• _Requirement_
From the opening line of the records through the line bearing "col = scn.collection", set down every line exactly.

• _Data rows_
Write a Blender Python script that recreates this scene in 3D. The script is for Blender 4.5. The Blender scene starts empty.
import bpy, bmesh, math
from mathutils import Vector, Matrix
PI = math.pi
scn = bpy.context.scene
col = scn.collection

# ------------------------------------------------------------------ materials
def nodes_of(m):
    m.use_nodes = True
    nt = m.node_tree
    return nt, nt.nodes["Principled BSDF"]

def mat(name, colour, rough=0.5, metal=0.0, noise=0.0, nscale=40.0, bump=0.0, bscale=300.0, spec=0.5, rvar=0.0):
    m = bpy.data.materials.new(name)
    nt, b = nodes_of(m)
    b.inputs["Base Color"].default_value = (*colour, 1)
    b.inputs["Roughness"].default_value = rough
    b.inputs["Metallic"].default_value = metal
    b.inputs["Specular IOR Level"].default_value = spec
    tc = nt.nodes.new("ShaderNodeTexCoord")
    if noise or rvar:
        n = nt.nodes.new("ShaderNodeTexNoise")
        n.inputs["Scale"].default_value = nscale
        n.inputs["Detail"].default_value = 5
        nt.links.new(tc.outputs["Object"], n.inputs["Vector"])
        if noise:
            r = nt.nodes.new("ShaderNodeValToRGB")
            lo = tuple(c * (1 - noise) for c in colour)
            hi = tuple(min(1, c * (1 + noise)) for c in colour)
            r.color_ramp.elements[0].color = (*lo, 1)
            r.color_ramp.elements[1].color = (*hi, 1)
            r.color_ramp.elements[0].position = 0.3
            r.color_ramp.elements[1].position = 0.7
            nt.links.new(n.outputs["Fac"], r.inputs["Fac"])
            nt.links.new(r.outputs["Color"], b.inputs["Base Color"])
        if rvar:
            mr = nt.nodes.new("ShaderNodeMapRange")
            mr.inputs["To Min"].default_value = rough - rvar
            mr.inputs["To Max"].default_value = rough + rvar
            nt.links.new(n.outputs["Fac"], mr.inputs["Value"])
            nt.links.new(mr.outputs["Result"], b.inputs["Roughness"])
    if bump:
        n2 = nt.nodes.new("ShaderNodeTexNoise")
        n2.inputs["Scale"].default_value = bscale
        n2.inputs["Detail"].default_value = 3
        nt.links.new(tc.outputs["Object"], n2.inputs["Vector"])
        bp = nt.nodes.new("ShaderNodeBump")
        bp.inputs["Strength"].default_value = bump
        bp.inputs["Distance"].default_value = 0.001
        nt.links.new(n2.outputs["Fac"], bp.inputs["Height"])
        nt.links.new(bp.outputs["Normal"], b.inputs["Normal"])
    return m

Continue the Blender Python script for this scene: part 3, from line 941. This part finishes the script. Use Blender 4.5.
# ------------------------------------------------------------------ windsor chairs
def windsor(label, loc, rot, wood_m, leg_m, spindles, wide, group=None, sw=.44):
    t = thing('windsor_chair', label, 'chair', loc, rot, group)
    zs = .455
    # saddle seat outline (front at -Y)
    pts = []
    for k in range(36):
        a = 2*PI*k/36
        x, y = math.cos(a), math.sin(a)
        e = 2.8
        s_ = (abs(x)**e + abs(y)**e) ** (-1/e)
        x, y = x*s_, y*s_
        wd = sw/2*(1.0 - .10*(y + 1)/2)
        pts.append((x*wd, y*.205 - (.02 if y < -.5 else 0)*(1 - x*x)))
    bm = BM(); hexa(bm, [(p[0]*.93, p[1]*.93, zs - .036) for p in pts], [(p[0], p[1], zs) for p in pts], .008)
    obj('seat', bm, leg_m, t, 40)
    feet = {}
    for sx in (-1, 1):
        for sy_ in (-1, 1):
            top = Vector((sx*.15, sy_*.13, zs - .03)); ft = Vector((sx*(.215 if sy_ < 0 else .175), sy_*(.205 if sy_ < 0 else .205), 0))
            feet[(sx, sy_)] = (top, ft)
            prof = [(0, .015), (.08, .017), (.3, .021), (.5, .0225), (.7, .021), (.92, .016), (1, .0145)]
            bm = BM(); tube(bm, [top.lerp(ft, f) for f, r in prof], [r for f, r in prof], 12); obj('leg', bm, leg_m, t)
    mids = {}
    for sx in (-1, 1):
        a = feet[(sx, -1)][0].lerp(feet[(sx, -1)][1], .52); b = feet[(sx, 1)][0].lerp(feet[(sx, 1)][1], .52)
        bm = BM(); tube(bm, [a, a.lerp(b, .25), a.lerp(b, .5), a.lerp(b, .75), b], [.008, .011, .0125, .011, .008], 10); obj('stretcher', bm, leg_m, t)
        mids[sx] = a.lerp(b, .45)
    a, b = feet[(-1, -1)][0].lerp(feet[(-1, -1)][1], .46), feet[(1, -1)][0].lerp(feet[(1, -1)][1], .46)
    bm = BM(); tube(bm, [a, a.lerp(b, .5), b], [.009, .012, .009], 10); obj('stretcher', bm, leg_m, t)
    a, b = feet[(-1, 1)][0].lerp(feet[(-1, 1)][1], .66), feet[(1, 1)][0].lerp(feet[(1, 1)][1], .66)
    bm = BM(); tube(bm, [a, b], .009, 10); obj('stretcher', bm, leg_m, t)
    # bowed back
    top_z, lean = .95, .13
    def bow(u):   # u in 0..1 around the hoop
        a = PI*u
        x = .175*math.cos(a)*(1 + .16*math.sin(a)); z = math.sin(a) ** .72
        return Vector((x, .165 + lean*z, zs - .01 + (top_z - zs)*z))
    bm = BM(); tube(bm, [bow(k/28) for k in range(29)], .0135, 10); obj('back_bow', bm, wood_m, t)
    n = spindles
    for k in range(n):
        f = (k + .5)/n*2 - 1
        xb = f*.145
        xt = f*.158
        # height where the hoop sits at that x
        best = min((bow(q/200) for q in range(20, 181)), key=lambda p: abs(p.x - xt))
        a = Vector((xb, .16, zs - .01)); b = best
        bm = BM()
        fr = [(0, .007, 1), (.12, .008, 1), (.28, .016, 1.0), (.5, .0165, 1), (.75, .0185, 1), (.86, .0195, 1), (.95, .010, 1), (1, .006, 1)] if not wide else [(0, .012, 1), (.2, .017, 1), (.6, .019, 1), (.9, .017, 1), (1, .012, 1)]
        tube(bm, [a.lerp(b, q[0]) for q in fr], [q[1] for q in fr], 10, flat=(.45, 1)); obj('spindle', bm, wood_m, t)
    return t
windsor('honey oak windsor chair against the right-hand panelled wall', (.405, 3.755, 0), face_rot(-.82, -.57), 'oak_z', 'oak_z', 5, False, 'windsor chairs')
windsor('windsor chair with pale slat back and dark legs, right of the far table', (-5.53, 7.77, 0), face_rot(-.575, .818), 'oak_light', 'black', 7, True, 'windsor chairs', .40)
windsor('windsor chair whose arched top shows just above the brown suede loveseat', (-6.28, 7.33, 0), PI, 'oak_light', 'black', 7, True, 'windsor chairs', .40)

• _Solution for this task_
Write a Blender Python script that recreates this scene in 3D. The script is for Blender 4.5. The Blender scene starts empty.
import bpy, bmesh, math
from mathutils import Vector, Matrix
PI = math.pi
scn = bpy.context.scene
col = scn.collection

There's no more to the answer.